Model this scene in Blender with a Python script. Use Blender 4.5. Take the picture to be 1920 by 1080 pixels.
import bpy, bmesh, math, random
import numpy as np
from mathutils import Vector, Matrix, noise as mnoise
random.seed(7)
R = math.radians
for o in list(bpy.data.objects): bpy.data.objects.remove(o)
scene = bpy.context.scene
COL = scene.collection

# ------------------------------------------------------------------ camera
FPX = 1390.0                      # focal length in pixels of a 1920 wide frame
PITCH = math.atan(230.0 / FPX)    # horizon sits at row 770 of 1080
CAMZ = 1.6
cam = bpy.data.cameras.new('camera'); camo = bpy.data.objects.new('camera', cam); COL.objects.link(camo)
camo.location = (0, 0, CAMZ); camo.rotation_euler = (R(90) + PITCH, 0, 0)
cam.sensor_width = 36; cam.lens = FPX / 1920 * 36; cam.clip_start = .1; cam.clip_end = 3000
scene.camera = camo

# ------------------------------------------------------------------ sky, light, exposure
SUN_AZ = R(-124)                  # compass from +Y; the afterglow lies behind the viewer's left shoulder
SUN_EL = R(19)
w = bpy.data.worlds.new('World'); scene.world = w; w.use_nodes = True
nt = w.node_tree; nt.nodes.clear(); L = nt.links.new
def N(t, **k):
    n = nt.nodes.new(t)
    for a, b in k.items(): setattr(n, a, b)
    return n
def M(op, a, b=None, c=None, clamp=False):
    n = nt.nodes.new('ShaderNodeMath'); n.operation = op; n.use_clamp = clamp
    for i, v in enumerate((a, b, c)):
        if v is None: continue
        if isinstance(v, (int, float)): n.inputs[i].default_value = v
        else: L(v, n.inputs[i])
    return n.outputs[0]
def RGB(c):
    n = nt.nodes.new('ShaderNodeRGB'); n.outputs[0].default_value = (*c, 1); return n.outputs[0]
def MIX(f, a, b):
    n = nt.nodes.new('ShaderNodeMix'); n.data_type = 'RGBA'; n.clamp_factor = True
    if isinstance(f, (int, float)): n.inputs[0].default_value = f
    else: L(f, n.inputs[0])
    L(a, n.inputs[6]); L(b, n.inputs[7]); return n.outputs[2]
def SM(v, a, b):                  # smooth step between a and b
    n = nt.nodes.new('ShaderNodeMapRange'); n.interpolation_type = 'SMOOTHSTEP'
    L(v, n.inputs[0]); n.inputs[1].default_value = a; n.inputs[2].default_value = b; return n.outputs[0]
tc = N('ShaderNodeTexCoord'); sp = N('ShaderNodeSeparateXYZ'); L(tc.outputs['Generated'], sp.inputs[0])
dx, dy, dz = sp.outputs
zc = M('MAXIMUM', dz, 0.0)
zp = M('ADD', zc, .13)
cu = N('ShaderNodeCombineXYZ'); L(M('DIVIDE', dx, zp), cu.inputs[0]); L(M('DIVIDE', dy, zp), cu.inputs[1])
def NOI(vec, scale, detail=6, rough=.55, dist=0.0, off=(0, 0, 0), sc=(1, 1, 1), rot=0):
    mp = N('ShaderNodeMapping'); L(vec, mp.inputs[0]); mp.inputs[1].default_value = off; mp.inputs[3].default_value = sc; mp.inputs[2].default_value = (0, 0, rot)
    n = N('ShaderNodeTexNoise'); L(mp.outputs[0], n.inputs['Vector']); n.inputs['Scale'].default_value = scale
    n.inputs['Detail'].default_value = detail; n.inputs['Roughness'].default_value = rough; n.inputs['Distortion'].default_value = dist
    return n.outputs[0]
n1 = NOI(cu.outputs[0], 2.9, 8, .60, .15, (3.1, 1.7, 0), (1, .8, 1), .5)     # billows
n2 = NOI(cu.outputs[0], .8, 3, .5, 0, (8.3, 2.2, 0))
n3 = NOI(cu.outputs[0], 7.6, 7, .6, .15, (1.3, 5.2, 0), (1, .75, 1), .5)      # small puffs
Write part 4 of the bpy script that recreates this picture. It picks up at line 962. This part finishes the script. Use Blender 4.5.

- - - - -

● Stated goal: Select every line in the material above where the string "picture" occurs, and copy it.

● Finished answer:
Model this scene in Blender with a Python script. Use Blender 4.5. Take the picture to be 1920 by 1080 pixels.
Write part 4 of the bpy script that recreates this picture. It picks up at line 962. This part finishes the script. Use Blender 4.5.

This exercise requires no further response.